London alone currently has 60,000 households in temporary accommodation and almost half a million children living in overcrowded conditions. The stock of social housing in the capital fell by 50,000 between 1991 and 2002. It is estimated that 120,000 new and affordable homes are required each year to keep pace with demand.

Thatcher stopped short of allowing housing association tenants to purchase their homes, and for the last decade, the housing associations have been amongst the main providers for the poor and elderly, renting out some 1.45 million homes in England.

The Blair government’s measures will reduce even this meagre safety net, as the emphasis is placed on encouraging owner-occupiers. In cahoots with the banks and building societies, Labour is proposing to sell first-time buyers a three-quarter share in homes retailing at £60,000.

Not only will this lead to a further contraction in available housing stock, but it will result in greater indebtedness for many workers and their families—especially as many economists are forecasting a crash in house prices by as much as 30 percent.

In the past four years, the combined value of British housing has soared to an unsustainable £3.1 trillion, up from £2.2 in 2001. In the mid-1990s, houses cost three-and-a-half times annual salaries; contemporary costs are six times greater. Consequently, the age of first-time buyers rose from 28 then to 34 in 2003.

The last time house prices fell precipitously in the early 1990s, tens of thousands of families were made homeless through repossession and others were left with homes worth less than what they paid for them.

The financial institutes involved in the government’s proposals are certain of a good return, however. The new project is to be a public-private initiative, worth a potential £1 billion. Lenders will keep a 25 percent or more stake in the property, while the buyer takes out a conventional mortgage on the remainder. When the property is sold, the lenders retain a percentage of the sale to recoup their stake. The housing will be constructed on public land—including 100 former National Health Service sites—held by a government agency, and when the house is sold, the value of the land will go back to the agency.

The housing associations will be offered first refusal to buy back their former property if the owner subsequently moves. But, given Labour’s free-market ethos, this can only mean that the associations will have to pay the market price on the house. Any subsequent period of rapid house price inflation, therefore, could render it impossible for housing associations to retain their stock. Yet, the housing associations—many of them charities—require their assets in order to borrow more capital to build more rented properties.

A more likely outcome will be that the new homes will eventually transfer entirely to the private sector.

The government’s scheme is a development from the erroneously named “Key Worker” scheme that arbitrarily discriminates against those not considered crucial to the operation of public services, such as police or nurses.

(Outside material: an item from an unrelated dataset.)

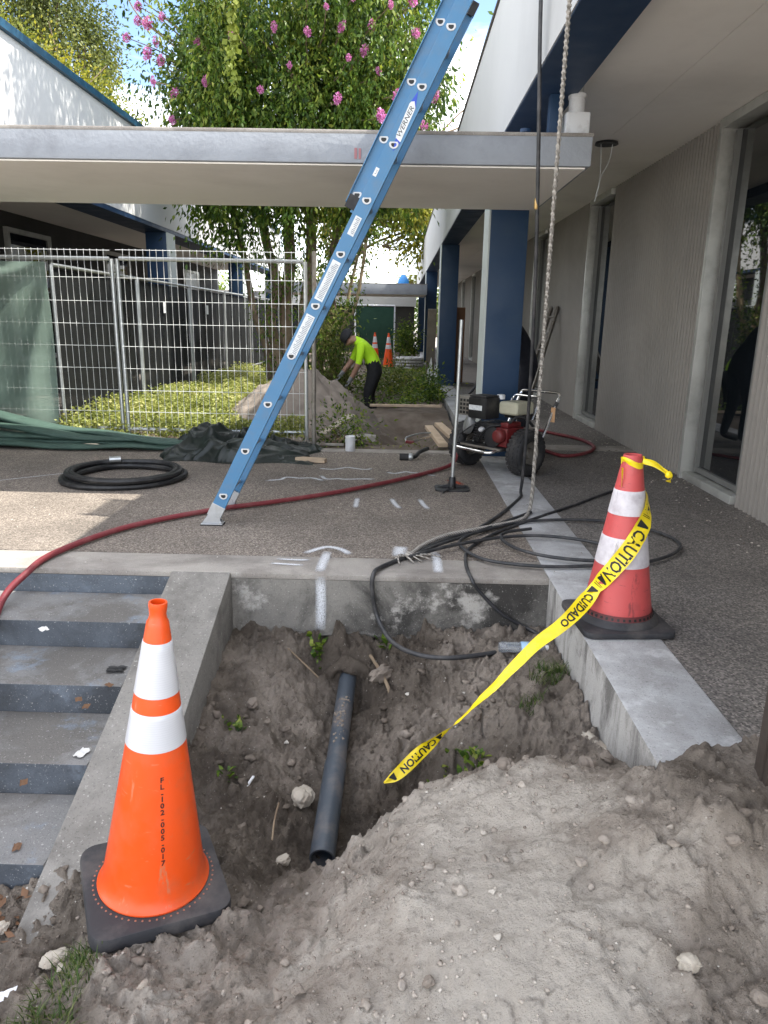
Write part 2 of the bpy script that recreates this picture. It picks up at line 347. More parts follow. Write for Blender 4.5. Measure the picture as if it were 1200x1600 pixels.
M['grass'] = leafmat('grass blades', [(0, (.03, .06, .012)), (.6, (.075, .13, .025)), (1, (.2, .2, .08))])
M['petal'] = leafmat('pink blossom', [(0, (.45, .1, .3)), (.5, (.65, .2, .48)), (1, (.75, .38, .66))], .3)
def screen(name, c, op):
    t = NT(name); t.col(t.mix(tuple(x * .7 for x in c), tuple(x * 1.2 for x in c), t.noise(5, 5))).set(.75, 0, .2)
    tr = t.n('ShaderNodeBsdfTransparent'); mx = t.n('ShaderNodeMixShader')
    t.l(t.ramp(t.noise(3.5, 5), [(.3, op - .07), (.7, op + .07)]), mx.inputs[0]); t.l(tr.outputs[0], mx.inputs[1]); t.l(t.b.outputs[0], mx.inputs[2]); t.l(mx.outputs[0], t.out.inputs['Surface']); return t.m
M['screen'] = screen('green shade cloth', (.22, .3, .25), .74)
M['screen_dark'] = screen('dark fence screen', (.007, .008, .008), .93)
M['tarp'] = simple('dark green tarp', (.009, .015, .013), .42, .3, 6, dirt=(.06, .08, .07), dsc=5, damt=.35, bump=.3, bsc=25)
M['tarp_light'] = simple('folded green shade cloth', (.05, .095, .075), .65, .25, 5, dirt=(.02, .035, .03), dsc=4, damt=.5)
t = NT('bottle film'); t.col((.8, .85, .9)).set(.1, 0, .5); t.b.inputs['Transmission Weight'].default_value = .85; M['bottle'] = t.m
M['blue_plastic'] = simple('blue sheet', (.05, .3, .75), .5, .1)
def spray(name, c):
    t = NT(name); t.col(c).set(.85, 0, .2); tr = t.n('ShaderNodeBsdfTransparent'); mx = t.n('ShaderNodeMixShader')
    a = t.math('MULTIPLY', t.math('MULTIPLY', t.attr('cover'), .85), t.ramp(t.noise(130, 4, .8), [(.34, 0.0), (.5, 1.0)]))
    t.l(a, mx.inputs[0]); t.l(tr.outputs[0], mx.inputs[1]); t.l(t.b.outputs[0], mx.inputs[2]); t.l(mx.outputs[0], t.out.inputs['Surface']); return t.m
M['spray'] = spray('white spray paint', (.78, .8, .83)); M['spray_red'] = spray('red spray paint', (.55, .09, .04))
# dirt: the attribute 'dry' separates pale dry sand from dark moist soil
t = NT('dug dirt'); n1 = t.noise(7, 9, .68); d = t.math('ADD', t.attr('dry'), t.math('MULTIPLY', t.math('SUBTRACT', n1, .5), .9))
c = t.ramp(d, [(.1, (.12, .099, .08)), (.38, (.245, .208, .172)), (.62, (.37, .318, .268)), (.95, (.55, .495, .43))])
c = t.mix(c, (.07, .055, .043), t.ramp(t.noise(45, 7, .72), [(.55, 0.0), (.7, .55)]))
c = t.mix(c, (.56, .52, .46), t.ramp(t.noise(95, 3, .6), [(.66, 0.0), (.73, .6)]))
t.col(c).set(.95, 0, .15); t.bump(t.math('ADD', t.noise(70, 8, .75), t.math('MULTIPLY', t.noise(24, 7, .7), 2.2)), 1.0, .016); M['dirt'] = t.m
t = NT('dirt clods'); c = t.ramp(t.attr('tint'), [(0, (.1, .082, .066)), (.45, (.23, .193, .16)), (.85, (.45, .4, .345)), (1, (.6, .56, .5))])
t.col(t.mix(c, (.07, .055, .045), t.ramp(t.noise(60, 6, .7), [(.5, 0.0), (.7, .5)]))).set(.95, 0, .15); t.bump(t.noise(110, 5, .7), .6, .006); M['clod'] = t.m
M['soil'] = simple('dark courtyard soil', (.1, .075, .055), .95, .35, 5, dirt=(.2, .165, .135), dsc=2.2, damt=.7, bump=.8, bsc=22)
M['pile'] = simple('grey sand pile', (.21, .178, .15), .95, .3, 6, dirt=(.11, .09, .075), dsc=3, damt=.7, bump=1.0, bsc=26)
M['bounce_slab'] = simple('pale forecourt concrete', (.5, .48, .44), .9, .15, .8)
M['ground'] = simple('far ground', (.34, .31, .27), .95, .3, .6)

# ================================================================== the setting
def struct(o): return tag(o, kind='structure')
struct(MB().add([(-400, -400, -1.0), (400, -400, -1.0), (400, 600, -1.0), (-400, 600, -1.0)], [(0, 1, 2, 3)]).build('ground', M['ground']))
def far_field():
    struct(MB().box(-45, 45, -45, -1.95, -.9, -.62).build('bounce_slab', M['bounce_slab']))  # unseen pale slab behind the camera, added to bounce sunlight
    struct(MB().box(-60, 60, 30.0, 120, -.9, -.06).build('far_lot', M['ground']))
far_field()
struct(MB().box(-7, .757, 3.6, 6.7, -.14, 0).build('plaza', M['plaza']))
struct(MB().box(-7, .757, 3.33, 3.597, -.03, 0.0).build('paving_band', M['band'], bevel=.006))
struct(MB().box(-7, .757, 6.702, 6.86, -.2, .006).build('paving_border', M['band'], bevel=.006))
struct(MB().box(1.065, 2.7, 1.78, 7.05, -.14, 0).build('walkway', M['walk']))
struct(MB().box(1.065, 2.7, 7.052, 7.36, -.14, .003).build('walkway_band', M['band']))
struct(MB().box(1.065, 2.7, 7.362, 36, -.14, 0).build('far_walkway', M['walk']))
kb = MB(); kb.box(.757, 1.063, 1.70, 40, -.9, .004); kb_o = kb.build('kerb', [M['kerbwall'], M['kerb']], bevel=.008)
for p in kb_o.data.polygons:
    if p.normal.z > .7: p.material_index = 1
struct(kb_o)
# retaining wall between the stair cheek and the kerb, its footing open above the buried pipe
rw = thing('retaining_wall', (0, 3.45, -.2), 'low stained concrete retaining wall with a crumbled lower edge above the dug pit', 'wall')
xs = np.linspace(-.789, .756, 60); b = MB(); V = []; F = []
for i, x in enumerate(xs):
    zb = -.335 + .012 * math.sin(9 * x) + .01 * random.uniform(-1, 1)
    if -.42 < x < .05: zb += .03 * math.sin((x + .42) / .47 * math.pi)
    for (y, z) in ((3.334, -.031), (3.334, zb), (3.6, zb), (3.6, -.031)): V.append((x, y - 3.45, z + .2))
for i in range(len(xs) - 1):
    for k in range(4): F.append((i * 4 + k, i * 4 + (k + 1) % 4, i * 4 + 4 + (k + 1) % 4, i * 4 + 4 + k))
F += [(0, 1, 2, 3), tuple(reversed([len(V) - 4 + k for k in range(4)]))]
b.add(V, F).build('wall_face', M['wallface'], rw)
b = MB(); P = []
for x in np.linspace(-.76, .74, 70): P.append((x, 3.332 - 3.45 + random.uniform(-.004, .006), -.328 + .2 + .012 * math.sin(9 * x) + random.uniform(-.006, .006) + (.03 * math.sin((x + .42) / .47 * math.pi) if -.42 < x < .05 else 0)))
b.tube(P, [random.uniform(.004, .013) for _ in P], 6).build('mortar_lip', M['wallface'], rw, smooth=True)
# stairs with a sloping cheek wall
st = thing('concrete_stairs', (-3, 2.6, -.6), 'five worn concrete steps with peeling blue-grey painted risers and a sloping cheek wall', 'stairs')
for i in range(5):
    b = MB(); y1 = 3.33 - .355 * (i - 1) if i else 3.597; y0 = 3.33 - .355 * i + (.002 if i == 0 else 0)
    b.box(-7 + 3, -1.081 + 3, y0 - 2.6, y1 - 2.6 - .0, -1.0 + .6, (-.12 * i if i else -.031) + .6)
    o = b.build('step', [M['step'], M['riser']], st, bevel=.012 if i else 0)
    for p in o.data.polygons:
        if p.normal.y < -.5: p.material_index = 1
sl = .338
b = MB(); b.prism([(3.597 - 2.6, -.002 + .6), (3.33 - 2.6, -.002 + .6), (1.3 - 2.6, -.002 - sl * 2.03 + .6), (1.3 - 2.6, -.6), (3.597 - 2.6, -.6)], -1.08 + 3, -.79 + 3, 'yz')
b.build('cheek_wall', M['stringer'], st, bevel=.008)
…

In a January 27 article entitled “Just in time for the crash,” the Economist questioned the wisdom of introducing a shared ownership scheme when the housing market is quite possibly on the verge of a collapse in prices. It wrote, “The drive to get people into home ownership is as good a sell signal for the housing market as any forward indicator. If house prices enter a long period of decline or stagnation, poor people who take up the government’s offer could find themselves in possession of a burden, not an asset.”

The Woolwich Index of house prices clearly shows that when the housing market collapses, the steepest falls occur in one-bedroom flats of the type common in shared ownership. Working class occupiers are the least able to withstand financial problems because they have little in the way of savings, in no small part because buying their part-share has stretched their already limited finances. Increases in interest rates could also have a calamitous effect upon those attracted to the scheme.